Inconcientemente siempre pretendemos; pretendemos sufrir, vivir, alegrarnos, luchar, sentir. Pretendemos ser, crear y negar. Vemos la vida como un lenguaje, un idioma específico. Imaginemos por un momento que no existiera el lenguaje y no pudiéramos decir estoy triste o feliz, o como sea. En ese momento todo sería lo mismo, y no caeríamos en la trampa de lo bueno y lo malo, no podríamos decir qué es uno y qué es el otro. En ese momento, tal vez, aprenderíamos que todos son lo mismo, todos son uno. Viviríamos sin decir me está pasando algo terrible o me estoy sintiendo feliz.
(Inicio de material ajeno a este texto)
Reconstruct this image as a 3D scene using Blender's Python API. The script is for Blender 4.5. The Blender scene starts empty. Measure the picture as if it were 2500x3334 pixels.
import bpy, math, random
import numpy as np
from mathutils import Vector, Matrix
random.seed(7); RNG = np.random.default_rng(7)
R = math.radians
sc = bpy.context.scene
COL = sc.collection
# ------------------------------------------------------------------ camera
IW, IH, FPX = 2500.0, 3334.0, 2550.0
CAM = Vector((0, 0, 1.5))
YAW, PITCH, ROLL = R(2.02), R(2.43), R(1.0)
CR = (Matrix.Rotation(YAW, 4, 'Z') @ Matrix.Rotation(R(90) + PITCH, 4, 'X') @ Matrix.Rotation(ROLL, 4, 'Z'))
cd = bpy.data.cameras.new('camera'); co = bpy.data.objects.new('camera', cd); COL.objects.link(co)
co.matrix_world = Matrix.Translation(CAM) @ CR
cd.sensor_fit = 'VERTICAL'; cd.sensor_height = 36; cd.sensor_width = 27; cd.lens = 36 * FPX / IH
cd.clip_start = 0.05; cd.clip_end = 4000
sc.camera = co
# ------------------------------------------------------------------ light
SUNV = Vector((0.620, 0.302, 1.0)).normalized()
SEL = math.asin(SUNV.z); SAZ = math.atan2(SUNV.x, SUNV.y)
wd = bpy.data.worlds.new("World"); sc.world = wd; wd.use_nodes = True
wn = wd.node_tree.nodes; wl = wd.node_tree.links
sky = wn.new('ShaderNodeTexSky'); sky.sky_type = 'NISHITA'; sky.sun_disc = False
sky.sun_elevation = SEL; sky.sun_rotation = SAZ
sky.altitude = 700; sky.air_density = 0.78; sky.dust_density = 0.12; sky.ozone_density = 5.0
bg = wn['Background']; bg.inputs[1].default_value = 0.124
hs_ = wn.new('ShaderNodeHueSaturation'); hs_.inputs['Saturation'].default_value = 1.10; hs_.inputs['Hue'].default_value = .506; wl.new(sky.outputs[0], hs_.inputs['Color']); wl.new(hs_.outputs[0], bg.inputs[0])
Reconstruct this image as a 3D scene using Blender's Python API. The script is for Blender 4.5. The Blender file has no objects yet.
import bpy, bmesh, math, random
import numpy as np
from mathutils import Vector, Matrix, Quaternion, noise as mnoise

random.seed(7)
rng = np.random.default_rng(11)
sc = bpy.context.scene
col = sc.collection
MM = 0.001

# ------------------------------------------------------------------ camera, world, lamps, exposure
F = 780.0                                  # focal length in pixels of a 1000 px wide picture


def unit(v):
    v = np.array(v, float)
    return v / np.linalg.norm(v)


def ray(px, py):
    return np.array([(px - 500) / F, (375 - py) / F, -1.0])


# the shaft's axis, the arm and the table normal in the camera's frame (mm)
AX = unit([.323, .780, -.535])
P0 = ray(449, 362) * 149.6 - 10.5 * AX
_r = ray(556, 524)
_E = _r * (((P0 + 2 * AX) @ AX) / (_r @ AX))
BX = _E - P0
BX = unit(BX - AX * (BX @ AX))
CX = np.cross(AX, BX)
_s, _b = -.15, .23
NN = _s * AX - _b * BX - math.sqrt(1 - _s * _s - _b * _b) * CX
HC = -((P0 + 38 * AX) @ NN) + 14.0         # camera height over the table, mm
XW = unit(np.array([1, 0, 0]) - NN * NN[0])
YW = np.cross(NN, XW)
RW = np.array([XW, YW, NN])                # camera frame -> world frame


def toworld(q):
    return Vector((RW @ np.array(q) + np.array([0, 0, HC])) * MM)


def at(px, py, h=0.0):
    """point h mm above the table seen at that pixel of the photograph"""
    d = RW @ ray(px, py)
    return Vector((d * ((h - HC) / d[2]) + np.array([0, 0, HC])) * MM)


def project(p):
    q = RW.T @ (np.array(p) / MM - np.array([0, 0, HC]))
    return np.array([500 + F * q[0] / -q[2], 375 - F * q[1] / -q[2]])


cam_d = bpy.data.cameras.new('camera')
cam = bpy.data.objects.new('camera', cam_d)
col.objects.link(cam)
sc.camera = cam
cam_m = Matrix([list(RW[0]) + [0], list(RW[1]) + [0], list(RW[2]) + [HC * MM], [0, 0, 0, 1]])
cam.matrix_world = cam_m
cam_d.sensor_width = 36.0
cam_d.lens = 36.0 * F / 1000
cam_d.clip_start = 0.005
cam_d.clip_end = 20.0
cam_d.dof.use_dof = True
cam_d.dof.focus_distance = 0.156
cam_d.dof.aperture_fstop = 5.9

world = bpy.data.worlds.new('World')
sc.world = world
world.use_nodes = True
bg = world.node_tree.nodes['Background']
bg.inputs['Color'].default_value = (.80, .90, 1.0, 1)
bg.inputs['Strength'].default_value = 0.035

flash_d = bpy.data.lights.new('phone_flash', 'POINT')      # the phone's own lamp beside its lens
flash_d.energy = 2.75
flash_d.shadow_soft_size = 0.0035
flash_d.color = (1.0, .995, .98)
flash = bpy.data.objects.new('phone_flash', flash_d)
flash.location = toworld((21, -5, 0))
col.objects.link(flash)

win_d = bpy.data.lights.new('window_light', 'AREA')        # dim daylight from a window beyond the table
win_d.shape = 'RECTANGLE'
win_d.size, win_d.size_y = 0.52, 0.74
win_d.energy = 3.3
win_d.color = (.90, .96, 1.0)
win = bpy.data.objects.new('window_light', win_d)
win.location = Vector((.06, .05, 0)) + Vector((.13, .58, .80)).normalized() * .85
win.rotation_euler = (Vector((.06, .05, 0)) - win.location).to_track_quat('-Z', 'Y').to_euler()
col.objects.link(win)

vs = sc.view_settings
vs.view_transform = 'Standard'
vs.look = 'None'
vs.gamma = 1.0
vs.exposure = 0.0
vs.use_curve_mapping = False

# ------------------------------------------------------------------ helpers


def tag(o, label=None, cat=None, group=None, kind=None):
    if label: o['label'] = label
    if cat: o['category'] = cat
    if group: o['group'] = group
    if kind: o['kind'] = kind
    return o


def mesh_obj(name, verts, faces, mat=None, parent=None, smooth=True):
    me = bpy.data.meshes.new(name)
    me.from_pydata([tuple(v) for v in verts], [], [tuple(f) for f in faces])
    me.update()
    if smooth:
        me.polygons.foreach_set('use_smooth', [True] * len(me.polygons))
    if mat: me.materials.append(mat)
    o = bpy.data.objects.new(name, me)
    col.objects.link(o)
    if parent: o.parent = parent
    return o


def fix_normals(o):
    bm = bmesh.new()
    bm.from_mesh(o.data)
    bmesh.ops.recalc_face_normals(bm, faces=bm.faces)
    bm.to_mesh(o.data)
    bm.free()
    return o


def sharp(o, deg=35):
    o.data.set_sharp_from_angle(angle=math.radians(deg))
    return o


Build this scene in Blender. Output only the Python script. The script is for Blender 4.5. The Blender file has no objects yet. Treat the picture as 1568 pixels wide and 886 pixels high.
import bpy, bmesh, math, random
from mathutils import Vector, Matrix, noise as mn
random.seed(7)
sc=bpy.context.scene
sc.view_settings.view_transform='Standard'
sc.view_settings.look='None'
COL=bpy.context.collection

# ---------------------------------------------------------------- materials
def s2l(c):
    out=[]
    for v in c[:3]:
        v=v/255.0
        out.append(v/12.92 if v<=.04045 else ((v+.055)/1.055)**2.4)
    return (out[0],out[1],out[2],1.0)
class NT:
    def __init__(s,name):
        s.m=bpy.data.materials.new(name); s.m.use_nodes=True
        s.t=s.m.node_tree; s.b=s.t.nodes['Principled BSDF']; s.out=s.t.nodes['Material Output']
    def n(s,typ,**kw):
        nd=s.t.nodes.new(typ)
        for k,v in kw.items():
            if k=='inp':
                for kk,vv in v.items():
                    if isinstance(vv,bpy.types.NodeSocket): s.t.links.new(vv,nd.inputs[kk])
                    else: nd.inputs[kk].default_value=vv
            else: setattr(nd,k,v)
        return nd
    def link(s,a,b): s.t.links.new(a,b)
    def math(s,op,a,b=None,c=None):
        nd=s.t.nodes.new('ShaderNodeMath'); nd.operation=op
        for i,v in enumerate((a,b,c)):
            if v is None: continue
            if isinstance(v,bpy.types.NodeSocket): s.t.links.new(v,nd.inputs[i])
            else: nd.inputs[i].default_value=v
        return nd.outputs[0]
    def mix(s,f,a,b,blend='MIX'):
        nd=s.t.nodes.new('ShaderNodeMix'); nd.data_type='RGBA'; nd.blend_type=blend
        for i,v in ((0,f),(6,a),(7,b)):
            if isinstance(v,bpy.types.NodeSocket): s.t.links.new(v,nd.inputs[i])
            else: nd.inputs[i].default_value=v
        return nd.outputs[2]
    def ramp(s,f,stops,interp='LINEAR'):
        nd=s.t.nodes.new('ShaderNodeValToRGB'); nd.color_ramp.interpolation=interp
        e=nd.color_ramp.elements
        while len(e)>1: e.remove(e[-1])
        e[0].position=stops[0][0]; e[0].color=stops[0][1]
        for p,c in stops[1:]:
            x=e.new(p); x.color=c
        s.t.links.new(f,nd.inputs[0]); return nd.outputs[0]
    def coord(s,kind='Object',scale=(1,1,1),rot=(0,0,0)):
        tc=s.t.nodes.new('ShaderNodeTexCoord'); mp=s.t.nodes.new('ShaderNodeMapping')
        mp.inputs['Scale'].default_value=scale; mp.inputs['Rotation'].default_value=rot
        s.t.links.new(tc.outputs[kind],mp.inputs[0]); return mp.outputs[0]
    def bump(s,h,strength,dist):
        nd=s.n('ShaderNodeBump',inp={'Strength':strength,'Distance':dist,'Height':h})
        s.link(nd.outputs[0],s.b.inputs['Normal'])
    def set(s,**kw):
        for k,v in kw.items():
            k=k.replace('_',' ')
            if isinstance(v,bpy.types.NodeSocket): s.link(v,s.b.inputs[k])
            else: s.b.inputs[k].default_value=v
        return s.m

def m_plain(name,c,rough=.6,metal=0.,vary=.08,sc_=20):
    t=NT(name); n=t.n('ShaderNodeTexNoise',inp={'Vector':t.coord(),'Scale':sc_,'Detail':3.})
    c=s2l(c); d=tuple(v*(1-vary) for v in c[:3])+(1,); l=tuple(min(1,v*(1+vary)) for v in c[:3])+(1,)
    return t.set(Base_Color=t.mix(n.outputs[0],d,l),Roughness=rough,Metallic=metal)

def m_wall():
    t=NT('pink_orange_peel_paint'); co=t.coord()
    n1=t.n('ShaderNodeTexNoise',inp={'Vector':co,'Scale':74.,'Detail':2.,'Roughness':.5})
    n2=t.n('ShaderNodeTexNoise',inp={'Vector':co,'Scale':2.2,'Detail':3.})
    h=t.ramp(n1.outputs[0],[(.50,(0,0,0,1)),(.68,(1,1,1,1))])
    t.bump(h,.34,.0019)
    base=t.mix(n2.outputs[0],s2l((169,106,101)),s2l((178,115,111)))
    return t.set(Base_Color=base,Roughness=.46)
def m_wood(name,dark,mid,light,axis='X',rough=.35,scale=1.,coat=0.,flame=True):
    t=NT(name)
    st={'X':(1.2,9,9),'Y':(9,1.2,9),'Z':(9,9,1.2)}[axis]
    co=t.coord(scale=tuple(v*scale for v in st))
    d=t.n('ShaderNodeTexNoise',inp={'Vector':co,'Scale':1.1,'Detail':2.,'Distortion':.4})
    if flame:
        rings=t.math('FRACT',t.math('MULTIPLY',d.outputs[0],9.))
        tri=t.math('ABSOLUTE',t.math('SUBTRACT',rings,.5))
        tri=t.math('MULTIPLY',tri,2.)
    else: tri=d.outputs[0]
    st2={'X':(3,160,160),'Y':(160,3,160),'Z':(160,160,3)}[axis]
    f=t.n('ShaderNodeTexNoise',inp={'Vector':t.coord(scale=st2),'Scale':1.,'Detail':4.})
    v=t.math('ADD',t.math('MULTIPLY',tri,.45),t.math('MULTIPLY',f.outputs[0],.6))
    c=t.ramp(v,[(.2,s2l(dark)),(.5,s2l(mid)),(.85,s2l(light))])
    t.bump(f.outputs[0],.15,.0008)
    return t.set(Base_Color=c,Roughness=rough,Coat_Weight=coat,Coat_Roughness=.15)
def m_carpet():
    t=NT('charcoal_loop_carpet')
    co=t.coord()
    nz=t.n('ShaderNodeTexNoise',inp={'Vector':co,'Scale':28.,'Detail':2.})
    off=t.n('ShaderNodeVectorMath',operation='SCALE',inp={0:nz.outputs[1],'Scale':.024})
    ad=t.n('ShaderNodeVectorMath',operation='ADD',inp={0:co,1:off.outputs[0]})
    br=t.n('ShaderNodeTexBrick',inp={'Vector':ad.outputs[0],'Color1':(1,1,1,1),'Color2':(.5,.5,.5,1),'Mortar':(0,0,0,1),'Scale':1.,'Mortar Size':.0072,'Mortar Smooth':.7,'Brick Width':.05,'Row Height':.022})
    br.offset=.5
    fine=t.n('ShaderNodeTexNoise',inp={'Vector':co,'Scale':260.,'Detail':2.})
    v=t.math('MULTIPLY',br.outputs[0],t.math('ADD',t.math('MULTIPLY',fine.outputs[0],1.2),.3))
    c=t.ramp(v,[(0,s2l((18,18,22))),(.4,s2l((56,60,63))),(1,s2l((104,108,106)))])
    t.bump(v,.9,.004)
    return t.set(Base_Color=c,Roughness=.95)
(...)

Por fin viviríamos con nosotros y como nosotros, aceptándonos con todo.

Ojalá nunca nos hubieran engañado enseñándonos lo bueno y lo malo para el resto de los hombres. Ojalá nunca nos hubieran enseñado a actuar como personas “decentes”. Ojalá….. Esperanza inútil, el ojalá no nos lleva a nada, solo a escudarnos en la palabra y seguir engañándonos. La vida es como es, y la esperanza puede llegar a ser un trampa enorme. Soñemos con un futuro mejor y con un pasado tranquilo, pero sepamos que nuestro destino no es sino otra forma de nombrar nuestro presente.